Goebbels’ diary introduces us to the routine day-to-day activities of the Third Reich’s minister of propaganda. In May–June 1941, these activities are preparing for the attack on the USSR which, for us, marked the beginning of the war. The first references to the impending attack appear in the diary on 24 May. Goebbels sent his representative to Alfred Rosenberg, who was to become minister for the occupied eastern territories, to coordinate their activities in the impending operation. ‘R. must be broken down into component parts… the existence of such a colossal state in the east cannot be tolerated.’
Goebbels was busy with active disinformation, spreading false rumours about a supposedly imminent invasion of Britain in order to mask Germany’s true intentions. ‘The rumours we have sown about the invasion are working. There is a climate of exceptional nervousness in England.’
29 May 1941. In Moscow they are busy solving puzzles. Stalin is apparently beginning little by little, to get the knack. But for the rest, he is still entranced… A heavenly summer! Quiet, a beautiful evening. But you do not enjoy it.
31 May. Operation Barbarossa is developing. We are beginning the first big deception. The entire state and military machinery is being mobilized. Only a few individuals are informed about the true course of events. I am obliged to send the whole ministry off on a false trail, risking, in the event of failure, the loss of my prestige…
Little by little we are elaborating the theme of the invasion. I ordered a song to be composed about it, a new theme, increasing the use of broadcasts in English, training a propaganda company for England, etc. Two weeks allowed for everything… If nobody blabs and, given the small circle of initiates, one can count on that, the deception will succeed.
Forward march!
A busy time is beginning. We will prove that our propaganda is unrivalled. The civilian ministries suspect nothing. They are working in the direction set for them. It will be interesting when the balloon goes up.
Directives on propaganda against R.: no anti-socialism, no restoration of tsarism, no open talk of dismembering the Russian state (otherwise we will alienate the army with its Great Russian inclinations)… Retain the collective farms for the present in order to save the harvest.
Goebbels received a programme for the territorial partitioning of Russia from Hitler:
7 June. The Asian part of R. does not need to be discussed. The European part we shall assimilate. Stalin recently told Matsuoka he is Asian. He can hardly complain!
Goebbels put his back into preparing for the new war. He tightened the screws wherever he could, forbidding the showing of foreign films in the Cabaret of Comedians where ‘all the gripers go’ to watch them; he ‘prepared new measures against the Berlin Jews’. He castigated those sections of the press that failed sufficiently to extol the achievements of German arms, calling them the ‘petty-bourgeois press’. He intervened in matters of ensuring military secrecy in all the Berlin ministries. ‘We will even have to call on the services of the Gestapo.’

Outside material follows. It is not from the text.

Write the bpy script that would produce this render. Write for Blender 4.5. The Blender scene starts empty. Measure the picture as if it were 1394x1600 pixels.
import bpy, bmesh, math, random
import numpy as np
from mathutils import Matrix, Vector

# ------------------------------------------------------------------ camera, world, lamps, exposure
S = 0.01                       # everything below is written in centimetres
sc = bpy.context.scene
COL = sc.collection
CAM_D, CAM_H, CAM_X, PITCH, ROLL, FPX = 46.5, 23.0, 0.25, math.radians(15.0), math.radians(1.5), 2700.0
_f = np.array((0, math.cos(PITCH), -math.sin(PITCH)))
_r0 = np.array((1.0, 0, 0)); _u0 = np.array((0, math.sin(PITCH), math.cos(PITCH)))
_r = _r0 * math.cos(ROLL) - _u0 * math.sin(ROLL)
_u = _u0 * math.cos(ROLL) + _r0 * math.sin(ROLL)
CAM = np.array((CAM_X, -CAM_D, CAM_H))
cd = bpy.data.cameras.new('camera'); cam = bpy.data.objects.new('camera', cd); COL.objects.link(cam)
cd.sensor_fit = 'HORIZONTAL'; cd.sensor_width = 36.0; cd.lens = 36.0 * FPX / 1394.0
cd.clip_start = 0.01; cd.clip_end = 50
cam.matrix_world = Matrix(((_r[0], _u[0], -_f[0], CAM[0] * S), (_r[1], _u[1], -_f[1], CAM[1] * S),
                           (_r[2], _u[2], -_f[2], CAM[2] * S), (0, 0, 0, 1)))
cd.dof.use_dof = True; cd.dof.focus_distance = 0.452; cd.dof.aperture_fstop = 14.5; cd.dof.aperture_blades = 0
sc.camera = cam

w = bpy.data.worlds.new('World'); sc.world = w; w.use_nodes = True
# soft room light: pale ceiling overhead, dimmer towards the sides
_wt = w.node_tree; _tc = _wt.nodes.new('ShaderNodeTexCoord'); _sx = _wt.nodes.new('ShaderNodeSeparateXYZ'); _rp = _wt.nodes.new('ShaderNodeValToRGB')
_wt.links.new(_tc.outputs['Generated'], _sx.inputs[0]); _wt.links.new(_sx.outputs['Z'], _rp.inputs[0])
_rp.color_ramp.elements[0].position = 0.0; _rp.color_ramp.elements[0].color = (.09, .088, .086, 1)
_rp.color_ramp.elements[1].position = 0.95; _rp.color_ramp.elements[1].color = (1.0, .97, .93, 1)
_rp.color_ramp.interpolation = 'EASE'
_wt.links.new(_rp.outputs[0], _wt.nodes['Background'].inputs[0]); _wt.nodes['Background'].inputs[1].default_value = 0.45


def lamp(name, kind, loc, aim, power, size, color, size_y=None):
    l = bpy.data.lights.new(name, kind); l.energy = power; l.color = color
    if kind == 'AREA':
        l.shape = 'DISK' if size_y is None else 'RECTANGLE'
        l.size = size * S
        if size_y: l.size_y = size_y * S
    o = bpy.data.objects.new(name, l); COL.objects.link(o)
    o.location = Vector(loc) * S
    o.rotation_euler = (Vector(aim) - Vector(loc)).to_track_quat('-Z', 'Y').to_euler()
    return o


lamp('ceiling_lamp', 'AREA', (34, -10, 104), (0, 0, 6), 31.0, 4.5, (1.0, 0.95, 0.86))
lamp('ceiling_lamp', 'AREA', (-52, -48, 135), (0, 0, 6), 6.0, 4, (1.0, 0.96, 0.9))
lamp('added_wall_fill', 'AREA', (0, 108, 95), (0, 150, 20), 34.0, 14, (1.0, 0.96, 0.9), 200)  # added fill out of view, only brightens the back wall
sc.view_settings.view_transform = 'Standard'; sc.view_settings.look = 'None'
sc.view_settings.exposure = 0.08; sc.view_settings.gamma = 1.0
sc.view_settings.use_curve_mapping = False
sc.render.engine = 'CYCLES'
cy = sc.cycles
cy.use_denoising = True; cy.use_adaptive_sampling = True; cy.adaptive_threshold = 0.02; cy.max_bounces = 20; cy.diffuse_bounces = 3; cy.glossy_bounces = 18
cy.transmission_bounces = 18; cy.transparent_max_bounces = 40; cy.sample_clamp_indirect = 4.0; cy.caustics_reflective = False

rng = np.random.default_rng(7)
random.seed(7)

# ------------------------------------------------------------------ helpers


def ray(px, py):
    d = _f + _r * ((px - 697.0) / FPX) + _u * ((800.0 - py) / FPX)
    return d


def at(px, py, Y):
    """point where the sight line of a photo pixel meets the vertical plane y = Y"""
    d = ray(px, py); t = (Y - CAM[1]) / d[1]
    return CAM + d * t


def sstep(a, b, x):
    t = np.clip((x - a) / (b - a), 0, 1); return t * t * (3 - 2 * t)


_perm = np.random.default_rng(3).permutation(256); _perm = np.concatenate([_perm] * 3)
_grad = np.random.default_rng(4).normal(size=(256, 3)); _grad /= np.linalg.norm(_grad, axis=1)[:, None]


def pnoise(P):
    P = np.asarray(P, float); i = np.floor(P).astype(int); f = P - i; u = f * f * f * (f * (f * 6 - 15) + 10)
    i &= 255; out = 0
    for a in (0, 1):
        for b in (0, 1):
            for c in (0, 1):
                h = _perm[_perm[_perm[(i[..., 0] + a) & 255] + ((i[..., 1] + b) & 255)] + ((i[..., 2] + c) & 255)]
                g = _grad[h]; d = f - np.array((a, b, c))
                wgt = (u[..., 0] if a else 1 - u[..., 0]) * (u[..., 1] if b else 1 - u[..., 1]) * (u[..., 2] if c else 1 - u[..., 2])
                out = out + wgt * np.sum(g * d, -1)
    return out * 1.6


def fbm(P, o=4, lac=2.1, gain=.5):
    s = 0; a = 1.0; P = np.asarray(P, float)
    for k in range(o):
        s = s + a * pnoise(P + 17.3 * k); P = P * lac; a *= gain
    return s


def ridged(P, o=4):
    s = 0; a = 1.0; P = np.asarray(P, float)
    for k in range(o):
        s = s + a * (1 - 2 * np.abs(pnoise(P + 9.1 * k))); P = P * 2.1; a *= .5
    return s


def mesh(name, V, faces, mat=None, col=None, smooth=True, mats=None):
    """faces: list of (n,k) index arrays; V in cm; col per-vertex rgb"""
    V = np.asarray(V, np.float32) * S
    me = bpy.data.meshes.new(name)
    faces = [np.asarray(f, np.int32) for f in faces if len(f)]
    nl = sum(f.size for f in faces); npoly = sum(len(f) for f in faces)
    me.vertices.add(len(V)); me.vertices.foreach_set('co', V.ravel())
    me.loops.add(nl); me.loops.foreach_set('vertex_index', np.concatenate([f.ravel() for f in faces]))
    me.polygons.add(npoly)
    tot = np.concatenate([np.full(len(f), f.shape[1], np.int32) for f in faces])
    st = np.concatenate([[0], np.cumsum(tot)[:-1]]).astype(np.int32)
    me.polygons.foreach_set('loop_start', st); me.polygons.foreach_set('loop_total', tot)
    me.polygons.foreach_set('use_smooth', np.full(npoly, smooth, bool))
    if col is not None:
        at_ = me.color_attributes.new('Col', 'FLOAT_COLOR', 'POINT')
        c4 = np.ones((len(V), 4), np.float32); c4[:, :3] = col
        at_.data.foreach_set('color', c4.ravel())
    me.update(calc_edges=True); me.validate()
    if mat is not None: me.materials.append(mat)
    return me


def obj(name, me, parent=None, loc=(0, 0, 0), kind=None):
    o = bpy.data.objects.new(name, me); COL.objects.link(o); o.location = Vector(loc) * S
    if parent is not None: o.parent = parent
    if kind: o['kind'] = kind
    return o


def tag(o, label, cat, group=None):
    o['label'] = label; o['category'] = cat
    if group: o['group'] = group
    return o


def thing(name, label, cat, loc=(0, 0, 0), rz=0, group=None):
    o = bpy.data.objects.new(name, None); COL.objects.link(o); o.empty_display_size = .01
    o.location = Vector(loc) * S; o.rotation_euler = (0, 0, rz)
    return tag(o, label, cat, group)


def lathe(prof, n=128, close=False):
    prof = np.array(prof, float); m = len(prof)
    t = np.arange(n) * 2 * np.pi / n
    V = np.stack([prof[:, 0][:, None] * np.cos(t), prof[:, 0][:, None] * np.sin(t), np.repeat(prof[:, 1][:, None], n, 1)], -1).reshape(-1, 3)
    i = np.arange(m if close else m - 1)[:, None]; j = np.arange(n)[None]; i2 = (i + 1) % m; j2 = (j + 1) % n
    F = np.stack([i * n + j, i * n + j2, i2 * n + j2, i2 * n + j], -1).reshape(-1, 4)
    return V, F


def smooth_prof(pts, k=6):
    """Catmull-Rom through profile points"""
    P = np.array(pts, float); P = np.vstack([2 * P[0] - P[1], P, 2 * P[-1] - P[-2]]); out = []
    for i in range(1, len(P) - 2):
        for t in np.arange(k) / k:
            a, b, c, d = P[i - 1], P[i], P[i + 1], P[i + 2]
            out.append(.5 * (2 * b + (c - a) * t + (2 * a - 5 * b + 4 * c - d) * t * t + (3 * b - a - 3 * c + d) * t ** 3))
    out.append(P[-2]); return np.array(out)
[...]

He kept Robert Ley of the Nazis’ German Labour Front from promising new post-war social programmes, so as not to awaken an appetite for peace among the population. At the same time, he cancelled the existing ban on dances. ‘That is necessary in order as far as possible to conceal our next operation. The people must believe that we are now “replete with victories” and no longer interested in anything beyond recreation and dancing’ (10 June). Goebbels decided to go easy on anti-tobacco propaganda in order not to offend soldiers who smoked or introduce ‘inflammable matter’ among the populace. ‘War already conceals within itself quite enough natural incendiary matter. Accordingly, I am ordering a toning down of excessively harsh anti-clerical propaganda. There will be time enough for that after the war’ (17 June).